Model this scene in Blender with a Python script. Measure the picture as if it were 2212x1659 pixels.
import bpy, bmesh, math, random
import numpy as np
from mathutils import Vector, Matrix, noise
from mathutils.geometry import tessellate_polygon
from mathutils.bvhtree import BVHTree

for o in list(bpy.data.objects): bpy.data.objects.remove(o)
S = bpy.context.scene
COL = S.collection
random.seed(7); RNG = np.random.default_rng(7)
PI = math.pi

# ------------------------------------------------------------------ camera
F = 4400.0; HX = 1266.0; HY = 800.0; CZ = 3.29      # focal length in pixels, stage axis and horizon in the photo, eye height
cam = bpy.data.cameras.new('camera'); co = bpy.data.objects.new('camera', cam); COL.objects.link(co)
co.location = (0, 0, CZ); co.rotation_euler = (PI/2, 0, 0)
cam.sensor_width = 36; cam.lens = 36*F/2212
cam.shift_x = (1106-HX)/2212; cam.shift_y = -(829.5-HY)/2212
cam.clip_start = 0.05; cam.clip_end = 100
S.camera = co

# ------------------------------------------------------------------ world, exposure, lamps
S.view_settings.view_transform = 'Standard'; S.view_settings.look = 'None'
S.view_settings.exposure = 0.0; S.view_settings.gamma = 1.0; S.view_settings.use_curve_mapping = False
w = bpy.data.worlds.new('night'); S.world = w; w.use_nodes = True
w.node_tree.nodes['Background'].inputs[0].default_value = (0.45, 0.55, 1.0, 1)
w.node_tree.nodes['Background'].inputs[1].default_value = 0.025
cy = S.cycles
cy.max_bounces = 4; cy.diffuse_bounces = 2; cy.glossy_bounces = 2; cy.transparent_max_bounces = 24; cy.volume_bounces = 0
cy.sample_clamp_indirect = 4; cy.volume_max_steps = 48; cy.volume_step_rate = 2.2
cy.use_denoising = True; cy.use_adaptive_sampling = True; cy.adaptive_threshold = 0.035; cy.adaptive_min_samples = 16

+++

## To do
Quote exactly the lines running from the start of the listing above through the line where "PI = math.pi" is found, and output no other lines.

## Answer
Model this scene in Blender with a Python script. Measure the picture as if it were 2212x1659 pixels.
import bpy, bmesh, math, random
import numpy as np
from mathutils import Vector, Matrix, noise
from mathutils.geometry import tessellate_polygon
from mathutils.bvhtree import BVHTree

for o in list(bpy.data.objects): bpy.data.objects.remove(o)
S = bpy.context.scene
COL = S.collection
random.seed(7); RNG = np.random.default_rng(7)
PI = math.pi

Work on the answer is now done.